On Friday, President Barack Obama told House Republicans that he wasn't an impractical idealist and Sen. Lamar Alexander agrees.
"If you were to listen to the debate, and frankly how some of you went after this bill," Obama said while speaking to the House Republican retreat. "You'd think that this thing was some Bolshevik plot."
"I'm not an ideologue. I'm not," the president argued.
Chris Wallace asked Sen. Lamar Alexander Sunday if he agreed that the president isn't an ideologue. "In many ways, no," he said.
Alexander continued, "But I think he doesn't think he's an ideologue but I think he approaches things in a way a professor would in terms of big comprehensive schemes. When, in fact, the way the big complicated country we have works best when we solve problems step-by-step."

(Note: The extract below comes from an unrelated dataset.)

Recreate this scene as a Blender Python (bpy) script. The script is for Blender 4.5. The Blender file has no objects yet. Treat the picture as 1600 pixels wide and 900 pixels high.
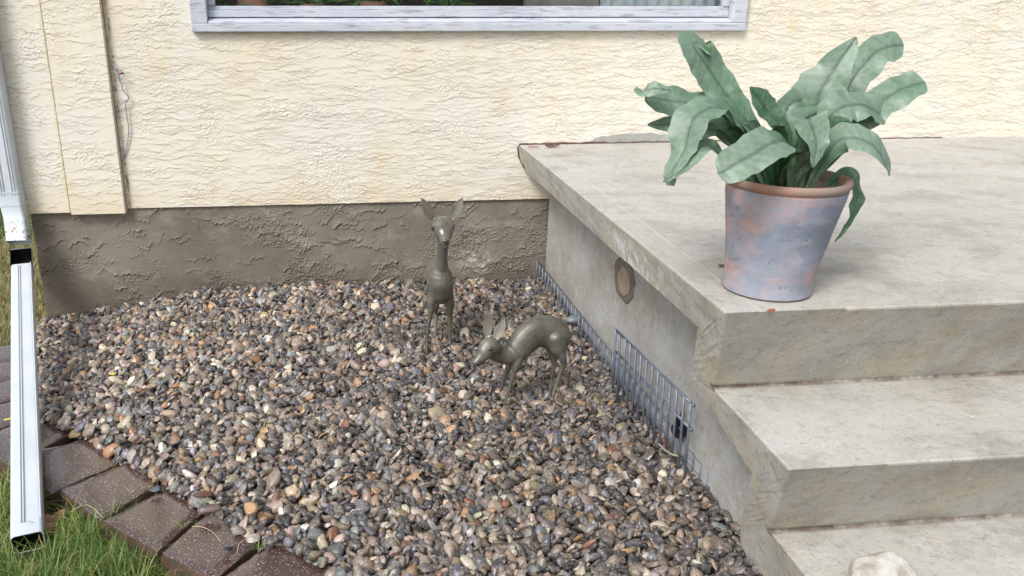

Following Alexander on "Fox News Sunday," conservative columnist Charles Krauthammer took exception to the senator's description of the president. "I disagree with my colleagues on interpreting how the president is acting. I think he has not learned. I think he has not changed. I think he remains an ideologue and I don't see a pivot," he said.
John Amato:
I think the fact that President Obama said he's not an ideologue is a big problem for the Democratic Party and his base. He's the leader of the party and if he's not making a case for an ideology then he's actually attacking his own Congress.
Obama clearly is not a progressive ideologue and a reason his approval ratings are down as much is because the base feels they are not being represented. Krauthammer is not being honest on this issue because he's pushing the Roger Aile's agenda of defining the president. If Obama did push HCR like an ideologue, the base would be pumped up and a bill would have been passed by now.